Description of the task: Work out how many lines of the listing hold "picture", then state only that count.
§
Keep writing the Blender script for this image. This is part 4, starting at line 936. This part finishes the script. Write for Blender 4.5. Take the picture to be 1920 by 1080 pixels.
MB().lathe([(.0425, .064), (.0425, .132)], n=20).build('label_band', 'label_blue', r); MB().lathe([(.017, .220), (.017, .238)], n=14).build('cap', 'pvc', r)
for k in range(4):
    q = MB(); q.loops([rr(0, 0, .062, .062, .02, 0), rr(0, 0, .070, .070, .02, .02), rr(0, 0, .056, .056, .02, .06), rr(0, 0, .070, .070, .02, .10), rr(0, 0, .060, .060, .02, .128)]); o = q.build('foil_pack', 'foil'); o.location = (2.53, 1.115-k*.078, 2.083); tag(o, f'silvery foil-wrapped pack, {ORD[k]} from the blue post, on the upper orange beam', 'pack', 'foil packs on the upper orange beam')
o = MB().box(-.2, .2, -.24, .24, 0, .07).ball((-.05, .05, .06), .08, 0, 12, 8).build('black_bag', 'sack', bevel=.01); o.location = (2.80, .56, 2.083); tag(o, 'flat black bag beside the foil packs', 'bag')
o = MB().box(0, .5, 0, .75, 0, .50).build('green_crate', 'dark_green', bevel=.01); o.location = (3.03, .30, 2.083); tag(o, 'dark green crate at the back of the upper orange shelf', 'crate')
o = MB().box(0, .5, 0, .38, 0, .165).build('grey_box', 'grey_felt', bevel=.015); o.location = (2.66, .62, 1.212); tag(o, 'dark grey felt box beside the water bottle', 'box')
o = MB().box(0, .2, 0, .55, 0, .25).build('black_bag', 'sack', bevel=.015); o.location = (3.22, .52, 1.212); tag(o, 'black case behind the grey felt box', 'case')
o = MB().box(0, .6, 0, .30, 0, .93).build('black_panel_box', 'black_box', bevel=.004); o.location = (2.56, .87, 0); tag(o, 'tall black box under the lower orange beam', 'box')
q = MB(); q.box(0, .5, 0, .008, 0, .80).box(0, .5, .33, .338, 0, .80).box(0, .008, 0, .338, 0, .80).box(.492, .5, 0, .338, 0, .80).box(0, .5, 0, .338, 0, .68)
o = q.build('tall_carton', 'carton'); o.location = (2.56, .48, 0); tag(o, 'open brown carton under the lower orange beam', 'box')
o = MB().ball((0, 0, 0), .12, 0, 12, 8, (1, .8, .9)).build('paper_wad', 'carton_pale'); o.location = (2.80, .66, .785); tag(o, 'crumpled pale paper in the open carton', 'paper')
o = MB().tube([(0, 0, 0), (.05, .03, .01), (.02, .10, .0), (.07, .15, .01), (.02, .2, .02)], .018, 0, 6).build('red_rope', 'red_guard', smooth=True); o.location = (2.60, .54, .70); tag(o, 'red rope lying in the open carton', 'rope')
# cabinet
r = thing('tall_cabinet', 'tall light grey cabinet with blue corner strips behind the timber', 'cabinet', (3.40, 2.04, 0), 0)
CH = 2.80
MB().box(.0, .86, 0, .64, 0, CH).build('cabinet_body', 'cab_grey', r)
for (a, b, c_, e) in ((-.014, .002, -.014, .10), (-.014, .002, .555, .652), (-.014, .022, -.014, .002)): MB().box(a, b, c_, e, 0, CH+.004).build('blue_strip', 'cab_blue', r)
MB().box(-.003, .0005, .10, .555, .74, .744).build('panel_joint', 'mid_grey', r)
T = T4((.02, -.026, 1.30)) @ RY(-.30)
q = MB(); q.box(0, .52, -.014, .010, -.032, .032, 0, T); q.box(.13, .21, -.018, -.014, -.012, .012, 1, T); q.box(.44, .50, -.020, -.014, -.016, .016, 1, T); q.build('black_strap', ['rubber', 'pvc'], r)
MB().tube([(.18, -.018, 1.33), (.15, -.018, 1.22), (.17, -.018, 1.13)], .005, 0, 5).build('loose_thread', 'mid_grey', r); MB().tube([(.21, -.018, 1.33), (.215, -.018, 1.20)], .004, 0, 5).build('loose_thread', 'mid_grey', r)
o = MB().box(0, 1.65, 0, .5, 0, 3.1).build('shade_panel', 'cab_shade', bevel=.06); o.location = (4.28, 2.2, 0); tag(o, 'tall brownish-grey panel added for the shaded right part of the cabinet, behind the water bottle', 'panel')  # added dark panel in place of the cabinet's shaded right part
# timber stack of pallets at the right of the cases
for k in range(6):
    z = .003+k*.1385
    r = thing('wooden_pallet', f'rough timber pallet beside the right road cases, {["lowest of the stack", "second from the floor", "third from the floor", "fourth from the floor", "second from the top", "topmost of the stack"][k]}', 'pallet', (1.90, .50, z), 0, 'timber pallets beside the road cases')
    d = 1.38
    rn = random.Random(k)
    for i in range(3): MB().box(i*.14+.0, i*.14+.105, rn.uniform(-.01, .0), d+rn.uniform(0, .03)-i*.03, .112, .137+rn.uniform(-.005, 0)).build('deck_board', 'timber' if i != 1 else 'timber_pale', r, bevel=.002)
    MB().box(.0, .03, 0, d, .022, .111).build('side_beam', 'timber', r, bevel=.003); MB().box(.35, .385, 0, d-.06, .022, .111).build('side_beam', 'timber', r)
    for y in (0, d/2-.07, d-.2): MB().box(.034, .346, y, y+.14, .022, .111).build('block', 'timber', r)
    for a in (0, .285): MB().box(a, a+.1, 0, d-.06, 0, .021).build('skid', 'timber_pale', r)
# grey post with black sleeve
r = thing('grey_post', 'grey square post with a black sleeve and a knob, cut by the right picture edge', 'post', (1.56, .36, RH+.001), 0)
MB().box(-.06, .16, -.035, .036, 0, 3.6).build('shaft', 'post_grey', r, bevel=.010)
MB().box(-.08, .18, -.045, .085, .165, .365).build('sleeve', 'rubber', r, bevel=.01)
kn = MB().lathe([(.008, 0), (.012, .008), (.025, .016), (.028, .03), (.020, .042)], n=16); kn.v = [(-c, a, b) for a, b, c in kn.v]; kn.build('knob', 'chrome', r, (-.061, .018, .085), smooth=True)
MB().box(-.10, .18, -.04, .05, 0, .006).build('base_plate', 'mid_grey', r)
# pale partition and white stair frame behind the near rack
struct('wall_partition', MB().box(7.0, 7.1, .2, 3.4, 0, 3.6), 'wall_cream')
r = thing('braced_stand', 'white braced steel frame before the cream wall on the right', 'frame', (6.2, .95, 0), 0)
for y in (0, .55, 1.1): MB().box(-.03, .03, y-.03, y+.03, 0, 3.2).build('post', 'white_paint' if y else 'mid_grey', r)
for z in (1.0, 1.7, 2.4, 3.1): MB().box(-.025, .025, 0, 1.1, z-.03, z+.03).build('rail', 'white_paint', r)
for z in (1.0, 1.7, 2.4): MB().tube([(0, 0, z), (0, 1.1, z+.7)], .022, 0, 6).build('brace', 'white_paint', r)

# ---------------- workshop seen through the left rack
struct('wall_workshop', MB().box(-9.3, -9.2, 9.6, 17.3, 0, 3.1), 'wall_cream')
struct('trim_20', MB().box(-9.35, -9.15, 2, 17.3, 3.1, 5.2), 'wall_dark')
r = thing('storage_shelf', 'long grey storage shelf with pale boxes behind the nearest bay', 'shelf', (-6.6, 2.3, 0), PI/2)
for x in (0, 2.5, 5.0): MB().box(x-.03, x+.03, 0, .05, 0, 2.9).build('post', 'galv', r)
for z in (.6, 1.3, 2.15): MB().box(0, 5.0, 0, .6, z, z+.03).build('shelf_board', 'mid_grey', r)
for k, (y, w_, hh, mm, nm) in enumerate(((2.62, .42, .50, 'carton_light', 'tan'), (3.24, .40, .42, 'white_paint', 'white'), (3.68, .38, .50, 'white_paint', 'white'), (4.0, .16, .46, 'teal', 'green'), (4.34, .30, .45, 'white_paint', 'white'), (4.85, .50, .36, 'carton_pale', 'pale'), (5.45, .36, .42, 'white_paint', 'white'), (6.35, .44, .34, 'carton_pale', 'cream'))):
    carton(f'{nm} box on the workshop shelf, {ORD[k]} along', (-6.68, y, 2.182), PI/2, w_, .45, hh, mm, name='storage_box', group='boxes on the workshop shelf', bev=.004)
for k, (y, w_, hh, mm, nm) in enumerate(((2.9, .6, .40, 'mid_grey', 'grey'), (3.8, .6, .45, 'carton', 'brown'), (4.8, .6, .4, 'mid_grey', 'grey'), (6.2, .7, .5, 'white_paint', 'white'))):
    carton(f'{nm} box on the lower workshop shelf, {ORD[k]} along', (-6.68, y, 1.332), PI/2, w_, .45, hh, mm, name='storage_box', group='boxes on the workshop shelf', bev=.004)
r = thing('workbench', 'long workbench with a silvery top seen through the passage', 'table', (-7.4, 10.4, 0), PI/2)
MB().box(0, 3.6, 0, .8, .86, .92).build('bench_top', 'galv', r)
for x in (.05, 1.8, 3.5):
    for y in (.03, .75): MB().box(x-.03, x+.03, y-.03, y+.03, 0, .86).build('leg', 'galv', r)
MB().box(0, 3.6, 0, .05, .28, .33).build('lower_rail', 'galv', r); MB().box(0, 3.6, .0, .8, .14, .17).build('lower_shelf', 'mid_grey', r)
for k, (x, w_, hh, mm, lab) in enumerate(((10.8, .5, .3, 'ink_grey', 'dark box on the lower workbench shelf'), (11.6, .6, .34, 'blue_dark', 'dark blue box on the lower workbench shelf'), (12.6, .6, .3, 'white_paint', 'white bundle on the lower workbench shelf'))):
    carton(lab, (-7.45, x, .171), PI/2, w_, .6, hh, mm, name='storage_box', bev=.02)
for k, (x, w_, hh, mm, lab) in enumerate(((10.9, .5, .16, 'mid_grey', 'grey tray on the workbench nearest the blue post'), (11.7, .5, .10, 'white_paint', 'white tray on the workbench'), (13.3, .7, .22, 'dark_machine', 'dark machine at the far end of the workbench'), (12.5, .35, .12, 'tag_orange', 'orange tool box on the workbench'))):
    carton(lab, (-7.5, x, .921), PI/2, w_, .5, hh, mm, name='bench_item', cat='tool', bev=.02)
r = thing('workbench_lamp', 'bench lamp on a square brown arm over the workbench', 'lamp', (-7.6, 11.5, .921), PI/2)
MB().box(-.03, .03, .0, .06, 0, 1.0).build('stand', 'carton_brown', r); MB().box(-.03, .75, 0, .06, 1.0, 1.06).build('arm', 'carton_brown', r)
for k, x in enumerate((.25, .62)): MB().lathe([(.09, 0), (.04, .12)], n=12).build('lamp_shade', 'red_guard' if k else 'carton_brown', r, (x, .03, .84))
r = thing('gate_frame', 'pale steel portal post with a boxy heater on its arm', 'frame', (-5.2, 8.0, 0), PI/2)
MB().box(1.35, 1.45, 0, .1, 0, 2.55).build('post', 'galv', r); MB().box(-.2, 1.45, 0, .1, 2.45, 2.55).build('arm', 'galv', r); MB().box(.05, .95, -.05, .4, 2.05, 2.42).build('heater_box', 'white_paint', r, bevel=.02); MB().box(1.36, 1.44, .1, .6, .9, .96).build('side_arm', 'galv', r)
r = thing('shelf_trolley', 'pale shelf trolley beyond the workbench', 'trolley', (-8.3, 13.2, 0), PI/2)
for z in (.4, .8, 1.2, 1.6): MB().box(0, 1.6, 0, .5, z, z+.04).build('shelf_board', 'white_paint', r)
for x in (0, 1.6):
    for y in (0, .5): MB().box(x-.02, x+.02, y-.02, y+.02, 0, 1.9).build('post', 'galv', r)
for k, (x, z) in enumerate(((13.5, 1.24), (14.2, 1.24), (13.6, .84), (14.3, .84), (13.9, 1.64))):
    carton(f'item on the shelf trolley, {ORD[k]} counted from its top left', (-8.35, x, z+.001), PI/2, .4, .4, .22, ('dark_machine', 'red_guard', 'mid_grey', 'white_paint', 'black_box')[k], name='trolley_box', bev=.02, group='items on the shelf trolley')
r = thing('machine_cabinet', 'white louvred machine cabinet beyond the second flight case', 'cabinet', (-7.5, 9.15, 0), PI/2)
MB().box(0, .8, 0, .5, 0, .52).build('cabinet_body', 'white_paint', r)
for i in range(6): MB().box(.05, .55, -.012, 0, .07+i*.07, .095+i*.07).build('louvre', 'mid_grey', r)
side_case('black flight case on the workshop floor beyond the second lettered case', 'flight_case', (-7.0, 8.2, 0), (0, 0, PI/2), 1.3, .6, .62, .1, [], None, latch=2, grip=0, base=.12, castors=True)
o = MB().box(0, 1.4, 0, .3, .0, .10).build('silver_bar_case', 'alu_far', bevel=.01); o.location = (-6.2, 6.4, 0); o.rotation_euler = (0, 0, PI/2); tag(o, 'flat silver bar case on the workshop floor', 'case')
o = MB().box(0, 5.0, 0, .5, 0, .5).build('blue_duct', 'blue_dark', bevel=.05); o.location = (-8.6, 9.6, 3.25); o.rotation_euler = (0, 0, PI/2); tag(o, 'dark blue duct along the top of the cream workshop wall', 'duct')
§
Final result: 2